Experimental Procedures

Synthesis of the compounds 1–4 has been described in the SI.

AFM morphological characterization was performed in intermittent contact-mode in a Dimension 3100 microscope equipped with a Nanoscope IV controller (Digital Instruments). Commercial silicon cantilevers with a nominal spring constant of 40 N m–1 were used for morphological characterization in tapping mode. Drops of 0.1 mM solutions of compounds 1–4 were applied to the SiO2 substrates. To induce a fast aggregation, SIP was exploited by adding aliquots of 1:50 v/v ratio of solutions in a nonsolvent.

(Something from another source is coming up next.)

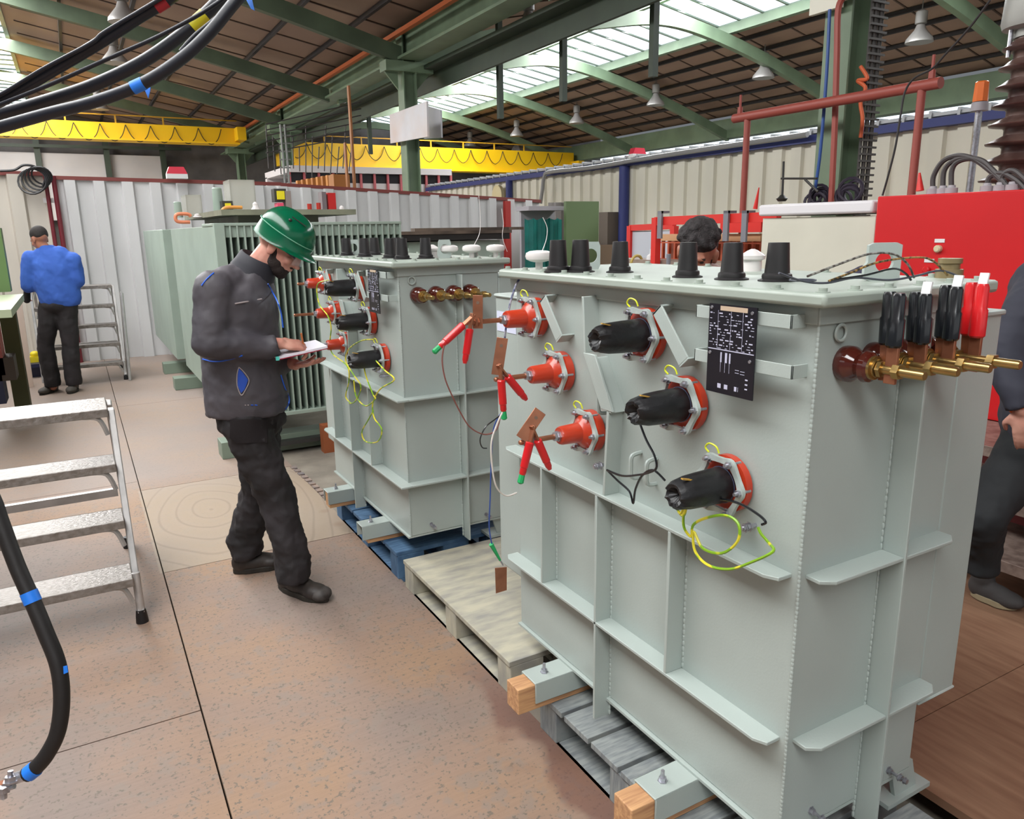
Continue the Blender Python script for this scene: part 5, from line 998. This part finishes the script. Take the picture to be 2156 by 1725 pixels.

In particular, the nonsolvent for compounds 1 and 2 was chloroform, whereas for compounds 3 and 4, it was methanol. The obtained dispersions (50 μL) were drop-casted onto the SiO2 substrates and dried in air.

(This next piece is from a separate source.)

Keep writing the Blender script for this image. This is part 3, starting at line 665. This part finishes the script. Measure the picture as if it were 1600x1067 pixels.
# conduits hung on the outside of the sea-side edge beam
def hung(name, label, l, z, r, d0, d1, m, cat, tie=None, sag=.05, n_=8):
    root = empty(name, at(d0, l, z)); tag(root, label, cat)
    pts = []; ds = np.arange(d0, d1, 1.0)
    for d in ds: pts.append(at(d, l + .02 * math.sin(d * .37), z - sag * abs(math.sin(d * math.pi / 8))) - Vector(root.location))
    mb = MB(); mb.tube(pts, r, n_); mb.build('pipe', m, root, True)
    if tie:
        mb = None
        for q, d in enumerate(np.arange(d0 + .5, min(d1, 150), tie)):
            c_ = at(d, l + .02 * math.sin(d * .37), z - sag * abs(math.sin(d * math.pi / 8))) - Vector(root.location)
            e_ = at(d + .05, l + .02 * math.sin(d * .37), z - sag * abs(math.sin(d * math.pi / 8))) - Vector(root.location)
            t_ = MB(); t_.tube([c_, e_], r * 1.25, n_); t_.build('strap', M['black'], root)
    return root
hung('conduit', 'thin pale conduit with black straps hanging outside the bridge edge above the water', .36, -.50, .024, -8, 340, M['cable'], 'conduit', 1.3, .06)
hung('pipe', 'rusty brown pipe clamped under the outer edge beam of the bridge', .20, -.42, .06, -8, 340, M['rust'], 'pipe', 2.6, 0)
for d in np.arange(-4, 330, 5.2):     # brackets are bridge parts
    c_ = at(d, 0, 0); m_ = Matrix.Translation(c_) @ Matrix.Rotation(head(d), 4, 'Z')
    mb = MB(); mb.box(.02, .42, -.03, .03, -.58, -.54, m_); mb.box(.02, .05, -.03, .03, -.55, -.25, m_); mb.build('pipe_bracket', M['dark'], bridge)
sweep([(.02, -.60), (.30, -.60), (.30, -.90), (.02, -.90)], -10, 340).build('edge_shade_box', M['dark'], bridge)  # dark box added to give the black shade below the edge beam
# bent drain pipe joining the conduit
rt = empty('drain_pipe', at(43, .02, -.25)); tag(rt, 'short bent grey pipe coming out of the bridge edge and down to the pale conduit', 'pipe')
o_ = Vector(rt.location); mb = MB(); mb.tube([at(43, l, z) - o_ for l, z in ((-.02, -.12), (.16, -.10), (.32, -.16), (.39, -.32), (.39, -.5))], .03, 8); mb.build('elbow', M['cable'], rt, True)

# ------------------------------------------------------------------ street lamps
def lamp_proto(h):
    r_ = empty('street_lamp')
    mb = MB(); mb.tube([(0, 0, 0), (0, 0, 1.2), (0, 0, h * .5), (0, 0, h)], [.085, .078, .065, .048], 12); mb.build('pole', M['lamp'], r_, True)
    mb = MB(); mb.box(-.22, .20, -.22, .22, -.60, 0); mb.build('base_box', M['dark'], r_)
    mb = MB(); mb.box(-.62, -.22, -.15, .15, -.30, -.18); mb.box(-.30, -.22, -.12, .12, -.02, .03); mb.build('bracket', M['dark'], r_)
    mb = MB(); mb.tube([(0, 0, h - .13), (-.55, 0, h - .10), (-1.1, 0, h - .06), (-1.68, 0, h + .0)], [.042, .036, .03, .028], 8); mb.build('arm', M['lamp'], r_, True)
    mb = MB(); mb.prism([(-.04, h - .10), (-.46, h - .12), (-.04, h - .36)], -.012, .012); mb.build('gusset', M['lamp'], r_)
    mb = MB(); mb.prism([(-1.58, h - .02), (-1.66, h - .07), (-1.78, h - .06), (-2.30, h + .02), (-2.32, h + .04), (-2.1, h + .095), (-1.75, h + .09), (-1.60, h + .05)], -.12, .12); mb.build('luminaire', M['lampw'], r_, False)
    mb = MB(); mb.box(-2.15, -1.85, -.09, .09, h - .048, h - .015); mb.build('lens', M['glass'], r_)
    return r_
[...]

NMR spectra were recorded on the Bruker Fourier 300 MHz (5 mm Fourier 1H/13C probe) and Bruker 400 MHz Avance III HD (5 mm BBFO probe) spectrometers, with standard Bruker pulse sequences. Spectra were referenced on the solvent residual peaks. NMR solvents were purchased from Euriso-Top or Deutero GmbH and used as received.

Infrared (IR) absorption spectra were studied within the mid-IR range (400–4000 cm–1) by using a Bruker Equinox 55 FTIR spectrometer equipped with a KBr beam splitter. For temperature measurements, the samples were placed on a KBr plate in a THMS 600 Linkam heating stage equipped with a temperature controller. Initially, the samples in the form of powders were studied at room temperature. Subsequently, they were heated until melting to obtain thin films (1, decomposition without melting >230 °C; 2, mp >360 °C; 3, mp >160 °C; 4, mp >250 °C), which were then cooled down and reheated again. Each temperature cycle was performed in a temperature range between room temperature and the temperature above melting point. During such cycles, IR spectra were continuously collected. The sample melting was visually observed using an optical microscope and in this way the melting temperature was determined. The rate of sample cooling/heating was about 2 °C/min.